**Recorded information**
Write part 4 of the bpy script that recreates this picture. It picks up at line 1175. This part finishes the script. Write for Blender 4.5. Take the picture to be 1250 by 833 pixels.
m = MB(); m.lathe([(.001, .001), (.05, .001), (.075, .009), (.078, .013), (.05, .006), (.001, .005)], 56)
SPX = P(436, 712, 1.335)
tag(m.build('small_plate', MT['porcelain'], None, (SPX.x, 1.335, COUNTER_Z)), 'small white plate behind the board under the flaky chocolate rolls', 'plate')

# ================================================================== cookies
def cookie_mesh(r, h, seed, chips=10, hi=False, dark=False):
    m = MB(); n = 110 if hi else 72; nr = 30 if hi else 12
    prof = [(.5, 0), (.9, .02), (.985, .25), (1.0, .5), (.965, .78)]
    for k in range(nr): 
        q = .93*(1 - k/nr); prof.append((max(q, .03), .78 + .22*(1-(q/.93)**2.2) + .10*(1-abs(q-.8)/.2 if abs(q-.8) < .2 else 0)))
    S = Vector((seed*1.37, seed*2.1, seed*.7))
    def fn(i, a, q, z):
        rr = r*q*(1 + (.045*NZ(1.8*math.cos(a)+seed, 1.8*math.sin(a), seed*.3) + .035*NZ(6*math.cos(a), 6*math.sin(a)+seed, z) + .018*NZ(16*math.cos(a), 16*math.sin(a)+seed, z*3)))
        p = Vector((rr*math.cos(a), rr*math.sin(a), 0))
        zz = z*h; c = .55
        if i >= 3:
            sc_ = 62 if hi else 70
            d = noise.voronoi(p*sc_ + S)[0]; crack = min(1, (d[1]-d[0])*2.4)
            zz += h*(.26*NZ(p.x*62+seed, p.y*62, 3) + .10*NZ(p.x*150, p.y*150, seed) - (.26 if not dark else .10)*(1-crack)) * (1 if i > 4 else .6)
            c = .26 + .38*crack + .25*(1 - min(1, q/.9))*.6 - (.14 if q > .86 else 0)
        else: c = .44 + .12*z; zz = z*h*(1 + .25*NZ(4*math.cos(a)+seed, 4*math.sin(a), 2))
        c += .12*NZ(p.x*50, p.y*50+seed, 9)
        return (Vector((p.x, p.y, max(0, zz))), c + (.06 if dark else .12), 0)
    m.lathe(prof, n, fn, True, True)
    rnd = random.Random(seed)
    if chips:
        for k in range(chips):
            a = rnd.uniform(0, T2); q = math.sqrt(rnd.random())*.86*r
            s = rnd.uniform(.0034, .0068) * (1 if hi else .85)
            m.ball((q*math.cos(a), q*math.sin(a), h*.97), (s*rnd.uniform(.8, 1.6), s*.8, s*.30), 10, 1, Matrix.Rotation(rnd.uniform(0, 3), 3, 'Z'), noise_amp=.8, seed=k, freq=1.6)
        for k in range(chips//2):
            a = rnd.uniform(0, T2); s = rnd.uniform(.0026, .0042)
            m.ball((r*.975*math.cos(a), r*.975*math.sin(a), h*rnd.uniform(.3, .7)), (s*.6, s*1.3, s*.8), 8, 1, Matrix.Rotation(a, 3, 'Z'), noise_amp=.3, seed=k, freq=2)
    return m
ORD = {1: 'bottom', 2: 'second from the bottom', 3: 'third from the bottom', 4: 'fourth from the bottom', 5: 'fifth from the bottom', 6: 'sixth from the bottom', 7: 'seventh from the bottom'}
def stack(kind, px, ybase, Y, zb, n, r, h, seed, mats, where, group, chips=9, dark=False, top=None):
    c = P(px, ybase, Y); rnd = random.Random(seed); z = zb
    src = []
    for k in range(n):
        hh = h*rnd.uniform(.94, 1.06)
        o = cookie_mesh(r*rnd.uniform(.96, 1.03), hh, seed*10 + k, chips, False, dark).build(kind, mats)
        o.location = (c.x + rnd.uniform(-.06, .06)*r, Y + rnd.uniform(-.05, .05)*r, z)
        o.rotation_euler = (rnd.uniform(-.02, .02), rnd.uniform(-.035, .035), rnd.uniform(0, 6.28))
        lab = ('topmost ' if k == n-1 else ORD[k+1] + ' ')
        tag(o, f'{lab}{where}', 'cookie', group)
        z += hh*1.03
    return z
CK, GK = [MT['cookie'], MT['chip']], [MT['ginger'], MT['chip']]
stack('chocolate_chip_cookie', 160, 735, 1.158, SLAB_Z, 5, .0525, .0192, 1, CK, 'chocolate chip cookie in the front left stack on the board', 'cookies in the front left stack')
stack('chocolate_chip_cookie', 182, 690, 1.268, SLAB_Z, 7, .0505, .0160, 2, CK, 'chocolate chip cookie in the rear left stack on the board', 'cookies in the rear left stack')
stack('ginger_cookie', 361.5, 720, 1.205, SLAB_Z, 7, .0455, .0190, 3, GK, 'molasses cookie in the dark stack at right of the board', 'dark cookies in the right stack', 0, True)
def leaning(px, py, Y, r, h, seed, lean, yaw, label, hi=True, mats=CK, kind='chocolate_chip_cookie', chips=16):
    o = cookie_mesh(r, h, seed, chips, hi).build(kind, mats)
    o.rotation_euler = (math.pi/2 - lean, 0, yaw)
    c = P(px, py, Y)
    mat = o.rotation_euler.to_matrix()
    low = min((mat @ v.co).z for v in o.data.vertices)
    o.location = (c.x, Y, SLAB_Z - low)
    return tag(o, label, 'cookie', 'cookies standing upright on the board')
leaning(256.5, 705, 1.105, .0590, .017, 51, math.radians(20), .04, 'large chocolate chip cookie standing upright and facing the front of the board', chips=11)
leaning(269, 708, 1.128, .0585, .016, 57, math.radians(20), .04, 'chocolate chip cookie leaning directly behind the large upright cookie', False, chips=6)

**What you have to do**
Give back the whole listing exactly as it reads.

**Output of the task**
Write part 4 of the bpy script that recreates this picture. It picks up at line 1175. This part finishes the script. Write for Blender 4.5. Take the picture to be 1250 by 833 pixels.
m = MB(); m.lathe([(.001, .001), (.05, .001), (.075, .009), (.078, .013), (.05, .006), (.001, .005)], 56)
SPX = P(436, 712, 1.335)
tag(m.build('small_plate', MT['porcelain'], None, (SPX.x, 1.335, COUNTER_Z)), 'small white plate behind the board under the flaky chocolate rolls', 'plate')

# ================================================================== cookies
def cookie_mesh(r, h, seed, chips=10, hi=False, dark=False):
    m = MB(); n = 110 if hi else 72; nr = 30 if hi else 12
    prof = [(.5, 0), (.9, .02), (.985, .25), (1.0, .5), (.965, .78)]
    for k in range(nr): 
        q = .93*(1 - k/nr); prof.append((max(q, .03), .78 + .22*(1-(q/.93)**2.2) + .10*(1-abs(q-.8)/.2 if abs(q-.8) < .2 else 0)))
    S = Vector((seed*1.37, seed*2.1, seed*.7))
    def fn(i, a, q, z):
        rr = r*q*(1 + (.045*NZ(1.8*math.cos(a)+seed, 1.8*math.sin(a), seed*.3) + .035*NZ(6*math.cos(a), 6*math.sin(a)+seed, z) + .018*NZ(16*math.cos(a), 16*math.sin(a)+seed, z*3)))
        p = Vector((rr*math.cos(a), rr*math.sin(a), 0))
        zz = z*h; c = .55
        if i >= 3:
            sc_ = 62 if hi else 70
            d = noise.voronoi(p*sc_ + S)[0]; crack = min(1, (d[1]-d[0])*2.4)
            zz += h*(.26*NZ(p.x*62+seed, p.y*62, 3) + .10*NZ(p.x*150, p.y*150, seed) - (.26 if not dark else .10)*(1-crack)) * (1 if i > 4 else .6)
            c = .26 + .38*crack + .25*(1 - min(1, q/.9))*.6 - (.14 if q > .86 else 0)
        else: c = .44 + .12*z; zz = z*h*(1 + .25*NZ(4*math.cos(a)+seed, 4*math.sin(a), 2))
        c += .12*NZ(p.x*50, p.y*50+seed, 9)
        return (Vector((p.x, p.y, max(0, zz))), c + (.06 if dark else .12), 0)
    m.lathe(prof, n, fn, True, True)
    rnd = random.Random(seed)
    if chips:
        for k in range(chips):
            a = rnd.uniform(0, T2); q = math.sqrt(rnd.random())*.86*r
            s = rnd.uniform(.0034, .0068) * (1 if hi else .85)
            m.ball((q*math.cos(a), q*math.sin(a), h*.97), (s*rnd.uniform(.8, 1.6), s*.8, s*.30), 10, 1, Matrix.Rotation(rnd.uniform(0, 3), 3, 'Z'), noise_amp=.8, seed=k, freq=1.6)
        for k in range(chips//2):
            a = rnd.uniform(0, T2); s = rnd.uniform(.0026, .0042)
            m.ball((r*.975*math.cos(a), r*.975*math.sin(a), h*rnd.uniform(.3, .7)), (s*.6, s*1.3, s*.8), 8, 1, Matrix.Rotation(a, 3, 'Z'), noise_amp=.3, seed=k, freq=2)
    return m
ORD = {1: 'bottom', 2: 'second from the bottom', 3: 'third from the bottom', 4: 'fourth from the bottom', 5: 'fifth from the bottom', 6: 'sixth from the bottom', 7: 'seventh from the bottom'}
def stack(kind, px, ybase, Y, zb, n, r, h, seed, mats, where, group, chips=9, dark=False, top=None):
    c = P(px, ybase, Y); rnd = random.Random(seed); z = zb
    src = []
    for k in range(n):
        hh = h*rnd.uniform(.94, 1.06)
        o = cookie_mesh(r*rnd.uniform(.96, 1.03), hh, seed*10 + k, chips, False, dark).build(kind, mats)
        o.location = (c.x + rnd.uniform(-.06, .06)*r, Y + rnd.uniform(-.05, .05)*r, z)
        o.rotation_euler = (rnd.uniform(-.02, .02), rnd.uniform(-.035, .035), rnd.uniform(0, 6.28))
        lab = ('topmost ' if k == n-1 else ORD[k+1] + ' ')
        tag(o, f'{lab}{where}', 'cookie', group)
        z += hh*1.03
    return z
CK, GK = [MT['cookie'], MT['chip']], [MT['ginger'], MT['chip']]
stack('chocolate_chip_cookie', 160, 735, 1.158, SLAB_Z, 5, .0525, .0192, 1, CK, 'chocolate chip cookie in the front left stack on the board', 'cookies in the front left stack')
stack('chocolate_chip_cookie', 182, 690, 1.268, SLAB_Z, 7, .0505, .0160, 2, CK, 'chocolate chip cookie in the rear left stack on the board', 'cookies in the rear left stack')
stack('ginger_cookie', 361.5, 720, 1.205, SLAB_Z, 7, .0455, .0190, 3, GK, 'molasses cookie in the dark stack at right of the board', 'dark cookies in the right stack', 0, True)
def leaning(px, py, Y, r, h, seed, lean, yaw, label, hi=True, mats=CK, kind='chocolate_chip_cookie', chips=16):
    o = cookie_mesh(r, h, seed, chips, hi).build(kind, mats)
    o.rotation_euler = (math.pi/2 - lean, 0, yaw)
    c = P(px, py, Y)
    mat = o.rotation_euler.to_matrix()
    low = min((mat @ v.co).z for v in o.data.vertices)
    o.location = (c.x, Y, SLAB_Z - low)
    return tag(o, label, 'cookie', 'cookies standing upright on the board')
leaning(256.5, 705, 1.105, .0590, .017, 51, math.radians(20), .04, 'large chocolate chip cookie standing upright and facing the front of the board', chips=11)
leaning(269, 708, 1.128, .0585, .016, 57, math.radians(20), .04, 'chocolate chip cookie leaning directly behind the large upright cookie', False, chips=6)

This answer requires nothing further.